To me, the solution to religious strife and warfare is quite clear, and it benefits everyone, the secular and the religious, in all their diversity. In the New Yorker in an article about the Scottish Enlightenment, David Denby does a wonderful job of articulating the beauty of a system that accommodates religious belief while at the same time relying on the order brought by “institutions like the legal system, the civil service, schools and universities, and business and commerce. The administration of such enterprises is the ideal of ‘instrumental rationality,’ as Max Weber called it, by which things run impersonally and reasonably well for everyone…one that allows the greatest individual development, the greatest freedom.” Denby goes on to define a concept that is so important that I think it should be emblazoned in public places. “It’s a frame-work that most Americans, even very religious Americans (the emphasis is mine), actually depend on from day to day—the unspoken rationale of American secular liberty.”

American secular liberty. How many of our leaders would dare proclaim this is the basis for a decent government and a decent society that has room for not one belief but for many beliefs? One that respects religion but does not emphasize it. One that respects that some people aren’t in the least bit religious. Not many of our leaders would admit such a thing, even though it is perfectly true.

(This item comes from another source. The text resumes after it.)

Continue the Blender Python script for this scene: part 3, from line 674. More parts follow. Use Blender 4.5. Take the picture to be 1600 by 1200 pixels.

In the long run, everyone, the religious as well as the nonreligious, has the potential to thrive in a liberal, secular society. So far, it is the system that affords the greatest freedom to the greatest number of people. And what freedom can be greater than the freedom to believe or not to believe? Thousands and thousands of lives have been lost when individuals have been denied this freedom. To my way of thinking, this freedom is the greatest of all moral issues, so great in fact, that all other issues should flow from it.